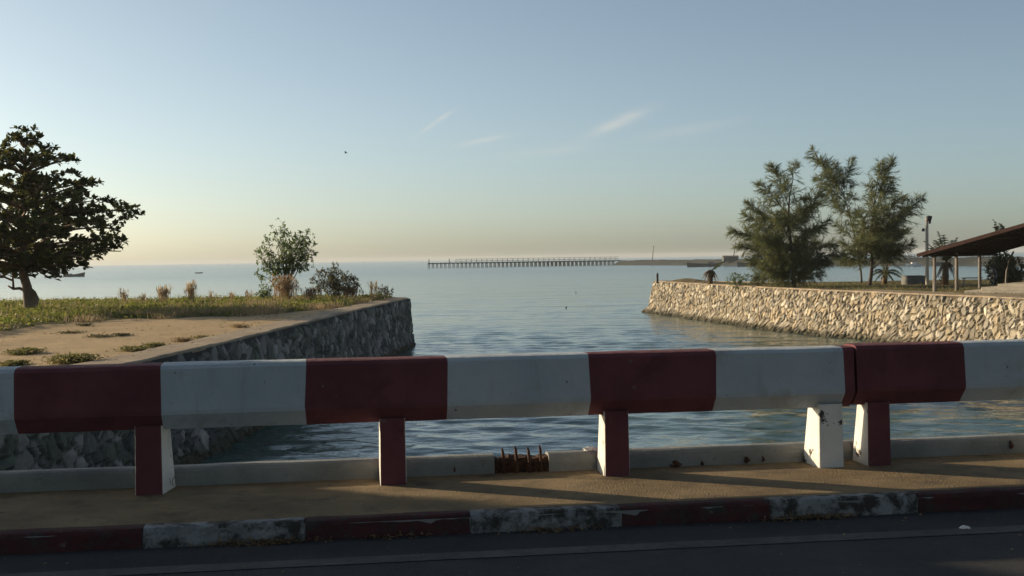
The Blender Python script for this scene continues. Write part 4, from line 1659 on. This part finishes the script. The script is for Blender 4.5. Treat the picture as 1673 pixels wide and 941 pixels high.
RZ = EZ + SLOPE * HALF
rb = slope_slab(0, HALF, EZ, RZ, .10)
rb2 = slope_slab(HALF * 2, HALF + .004, EZ, RZ, .10)
rb.add(rb2.v, rb2.f)
roof = rb.build('roof', M_THATCH, sh_)
for (c0, c1, z0, z1) in ((-.05, HALF, EZ - .015, RZ), (HALF * 2 + .05, HALF, EZ - .015, RZ)):
    for a in (-.03, LEN + .03):
        p, q = S(a, c0, z0 + .045), S(a, c1, z1 + .06)
        dirv = (q - p).normalized()
        rot = Matrix((dirv, AX, dirv.cross(AX))).transposed()
        fb = MB()
        fb.box((p + q) / 2, ((q - p).length, .035, .16), 0, rot)
        fb.build('barge_board', M_FASCIA, roof)
rf = MB()
for i in range(9):
    a = .35 + i * (LEN - .7) / 8
    for (c0, c1) in ((.1, HALF - .05), (HALF * 2 - .1, HALF + .05)):
        p, q = S(a, c0, EZ - .055 + SLOPE * (c0 if c0 < HALF else HALF * 2 - c0)), S(a, c1, EZ - .055 + SLOPE * (c1 if c1 < HALF else HALF * 2 - c1))
        rf.tube([p, q], .045, 6)
for c in (.55, 3.4, HALF * 2 - .55, HALF * 2 - 3.4):
    z = EZ - .15 + SLOPE * (c if c < HALF else HALF * 2 - c)
    rf.tube([S(.1, c, z), S(LEN - .1, c, z)], .05, 6)
rf.build('rafters', M_THATCH, roof)
for px, py, c in ((1527, 478, .55), (1563, 475, .55), (1601, 471, .55)):
    g_ = at_z(px, py, LAND_Z)
    rel = g_ - Vector((C0.x, C0.y, LAND_Z))
    a = rel.dot(AX)
    c = max(.35, rel.dot(AC))
    pb = MB()
    top = EZ + SLOPE * c - .02
    b_ = S(a, c, LAND_Z - .08)
    pb.tube([b_, b_ + UP * .6, S(a + .02, c, LAND_Z + 1.1), S(a, c, top)], [.085, .078, .075, .07], 8, jitter=.1)
    pb.build('post', M_WOOD, sh_)
for a, c in ((.7, 6.9), (5.0, 6.9), (9.6, 6.9), (.7, 13.4), (5.0, 13.4), (9.6, 13.4)):
    pb = MB()
    zt = EZ + SLOPE * (c if c < HALF else HALF * 2 - c) - .02
    pb.tube([S(a, c, LAND_Z - .05), S(a, c, zt)], [.085, .07], 8)
    pb.build('post', M_WOOD, sh_)
pb = MB()
g0 = at_z(1643, 470, LAND_Z)
pb.tube([g0, at_y(1645, 442, g0.y), at_y(1649, 425, g0.y + .1), at_y(1656, 411, g0.y + .2)], [.06, .055, .05, .045], 7)
pb.build('slanting_post', M_WOOD, sh_)

# steps and paved strip in front of the shelter
e0 = at_z(1572, 480, LAND_Z)
st = MB()
for k, (inset, h) in enumerate(((0, .14), (.42, .28), (.84, .42))):
    a0 = e0 + AC * (inset * 1.5 + .1) + AX * (inset * .6)
    w, dpt = 7.0 - inset * 1.5, 3.6 - inset * .6
    vsx = [a0, a0 + AC * w, a0 + AC * w + AX * dpt, a0 + AX * dpt]
    zb = LAND_Z - .03 if k == 0 else LAND_Z + h - .14
    zt = LAND_Z + h
    vv = [Vector((p.x, p.y, zb)) for p in vsx] + [Vector((p.x, p.y, zt)) for p in vsx]
    st.add(vv, [(3, 2, 1, 0), (4, 5, 6, 7), (0, 1, 5, 4), (1, 2, 6, 5), (2, 3, 7, 6), (3, 0, 4, 7)])
so = st.build('steps', M_STEP, bevel=.02)
tag(so, 'low pale concrete steps at the right edge of the open shelter', 'steps')
pth = MB()
rows = []
n = 40
for i in range(n + 1):
    y = 30 + (60 - 30) * i / n
    xe = right_edge(y) + .12
    w = 1.5 + .2 * noise.noise((y * .5, 0, 0)) + (1.2 if y < 53 else 0) * min(1, (53 - y) / 3)
    rows += [(xe, y, LAND_Z + .05), (xe + w * .5, y, LAND_Z + .055), (xe + w, y, LAND_Z + .05)]
fs = []
for i in range(n):
    for q in range(2):
        a = i * 3 + q
        fs.append((a, a + 1, a + 4, a + 3))
pth.add(rows, fs)
tag(pth.build('path', M_COPE), kind='structure')

# grey walled tank by the lamp pole
g0 = at_z(1494, 465, LAND_Z)
tk = empty('tank', g0, 'low grey rendered tank with a rounded end beside the lamp pole', 'tank')
b = MB()
Wt, Dt, Ht = 1.35, 1.0, .52
out = []
for i in range(28):
    a = 2 * math.pi * i / 28
    ca_, sa_ = math.cos(a), math.sin(a)
    ex = .45
    out.append((Wt / 2 * math.copysign(abs(ca_) ** ex, ca_), Dt / 2 * math.copysign(abs(sa_) ** ex, sa_)))
vv = []
for (sc_, z) in ((1, -.03), (1.0, Ht * .5), (.985, Ht - .04), (1.02, Ht - .035), (1.02, Ht), (.9, Ht), (.88, Ht * .4)):
    for (x, y) in out:
        vv.append((g0.x + x * sc_, g0.y + y * sc_, LAND_Z + z))
ff = []
for r in range(6):
    for i in range(28):
        ff.append((r * 28 + i, r * 28 + (i + 1) % 28, (r + 1) * 28 + (i + 1) % 28, (r + 1) * 28 + i))
ff.append(tuple(6 * 28 + i for i in range(28)))
b.add(vv, ff)
b.build('basin', M_GREY, tk)
# lamp pole with two fittings
g0 = at_z(1515, 466, LAND_Z)
lp = empty('lamp_pole', g0, 'grey lamp pole with dark floodlight on top and a small side lamp', 'lamp pole')


def lpp(x, y, dy=0):
    return at_y(x, y, g0.y + dy)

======

> **EXERCISE BRIEF**:
Every line above should be repeated exactly; pictures stay out of the copy.

> **RESULT**:
The Blender Python script for this scene continues. Write part 4, from line 1659 on. This part finishes the script. The script is for Blender 4.5. Treat the picture as 1673 pixels wide and 941 pixels high.
RZ = EZ + SLOPE * HALF
rb = slope_slab(0, HALF, EZ, RZ, .10)
rb2 = slope_slab(HALF * 2, HALF + .004, EZ, RZ, .10)
rb.add(rb2.v, rb2.f)
roof = rb.build('roof', M_THATCH, sh_)
for (c0, c1, z0, z1) in ((-.05, HALF, EZ - .015, RZ), (HALF * 2 + .05, HALF, EZ - .015, RZ)):
    for a in (-.03, LEN + .03):
        p, q = S(a, c0, z0 + .045), S(a, c1, z1 + .06)
        dirv = (q - p).normalized()
        rot = Matrix((dirv, AX, dirv.cross(AX))).transposed()
        fb = MB()
        fb.box((p + q) / 2, ((q - p).length, .035, .16), 0, rot)
        fb.build('barge_board', M_FASCIA, roof)
rf = MB()
for i in range(9):
    a = .35 + i * (LEN - .7) / 8
    for (c0, c1) in ((.1, HALF - .05), (HALF * 2 - .1, HALF + .05)):
        p, q = S(a, c0, EZ - .055 + SLOPE * (c0 if c0 < HALF else HALF * 2 - c0)), S(a, c1, EZ - .055 + SLOPE * (c1 if c1 < HALF else HALF * 2 - c1))
        rf.tube([p, q], .045, 6)
for c in (.55, 3.4, HALF * 2 - .55, HALF * 2 - 3.4):
    z = EZ - .15 + SLOPE * (c if c < HALF else HALF * 2 - c)
    rf.tube([S(.1, c, z), S(LEN - .1, c, z)], .05, 6)
rf.build('rafters', M_THATCH, roof)
for px, py, c in ((1527, 478, .55), (1563, 475, .55), (1601, 471, .55)):
    g_ = at_z(px, py, LAND_Z)
    rel = g_ - Vector((C0.x, C0.y, LAND_Z))
    a = rel.dot(AX)
    c = max(.35, rel.dot(AC))
    pb = MB()
    top = EZ + SLOPE * c - .02
    b_ = S(a, c, LAND_Z - .08)
    pb.tube([b_, b_ + UP * .6, S(a + .02, c, LAND_Z + 1.1), S(a, c, top)], [.085, .078, .075, .07], 8, jitter=.1)
    pb.build('post', M_WOOD, sh_)
for a, c in ((.7, 6.9), (5.0, 6.9), (9.6, 6.9), (.7, 13.4), (5.0, 13.4), (9.6, 13.4)):
    pb = MB()
    zt = EZ + SLOPE * (c if c < HALF else HALF * 2 - c) - .02
    pb.tube([S(a, c, LAND_Z - .05), S(a, c, zt)], [.085, .07], 8)
    pb.build('post', M_WOOD, sh_)
pb = MB()
g0 = at_z(1643, 470, LAND_Z)
pb.tube([g0, at_y(1645, 442, g0.y), at_y(1649, 425, g0.y + .1), at_y(1656, 411, g0.y + .2)], [.06, .055, .05, .045], 7)
pb.build('slanting_post', M_WOOD, sh_)

# steps and paved strip in front of the shelter
e0 = at_z(1572, 480, LAND_Z)
st = MB()
for k, (inset, h) in enumerate(((0, .14), (.42, .28), (.84, .42))):
    a0 = e0 + AC * (inset * 1.5 + .1) + AX * (inset * .6)
    w, dpt = 7.0 - inset * 1.5, 3.6 - inset * .6
    vsx = [a0, a0 + AC * w, a0 + AC * w + AX * dpt, a0 + AX * dpt]
    zb = LAND_Z - .03 if k == 0 else LAND_Z + h - .14
    zt = LAND_Z + h
    vv = [Vector((p.x, p.y, zb)) for p in vsx] + [Vector((p.x, p.y, zt)) for p in vsx]
    st.add(vv, [(3, 2, 1, 0), (4, 5, 6, 7), (0, 1, 5, 4), (1, 2, 6, 5), (2, 3, 7, 6), (3, 0, 4, 7)])
so = st.build('steps', M_STEP, bevel=.02)
tag(so, 'low pale concrete steps at the right edge of the open shelter', 'steps')
pth = MB()
rows = []
n = 40
for i in range(n + 1):
    y = 30 + (60 - 30) * i / n
    xe = right_edge(y) + .12
    w = 1.5 + .2 * noise.noise((y * .5, 0, 0)) + (1.2 if y < 53 else 0) * min(1, (53 - y) / 3)
    rows += [(xe, y, LAND_Z + .05), (xe + w * .5, y, LAND_Z + .055), (xe + w, y, LAND_Z + .05)]
fs = []
for i in range(n):
    for q in range(2):
        a = i * 3 + q
        fs.append((a, a + 1, a + 4, a + 3))
pth.add(rows, fs)
tag(pth.build('path', M_COPE), kind='structure')

# grey walled tank by the lamp pole
g0 = at_z(1494, 465, LAND_Z)
tk = empty('tank', g0, 'low grey rendered tank with a rounded end beside the lamp pole', 'tank')
b = MB()
Wt, Dt, Ht = 1.35, 1.0, .52
out = []
for i in range(28):
    a = 2 * math.pi * i / 28
    ca_, sa_ = math.cos(a), math.sin(a)
    ex = .45
    out.append((Wt / 2 * math.copysign(abs(ca_) ** ex, ca_), Dt / 2 * math.copysign(abs(sa_) ** ex, sa_)))
vv = []
for (sc_, z) in ((1, -.03), (1.0, Ht * .5), (.985, Ht - .04), (1.02, Ht - .035), (1.02, Ht), (.9, Ht), (.88, Ht * .4)):
    for (x, y) in out:
        vv.append((g0.x + x * sc_, g0.y + y * sc_, LAND_Z + z))
ff = []
for r in range(6):
    for i in range(28):
        ff.append((r * 28 + i, r * 28 + (i + 1) % 28, (r + 1) * 28 + (i + 1) % 28, (r + 1) * 28 + i))
ff.append(tuple(6 * 28 + i for i in range(28)))
b.add(vv, ff)
b.build('basin', M_GREY, tk)
# lamp pole with two fittings
g0 = at_z(1515, 466, LAND_Z)
lp = empty('lamp_pole', g0, 'grey lamp pole with dark floodlight on top and a small side lamp', 'lamp pole')


def lpp(x, y, dy=0):
    return at_y(x, y, g0.y + dy)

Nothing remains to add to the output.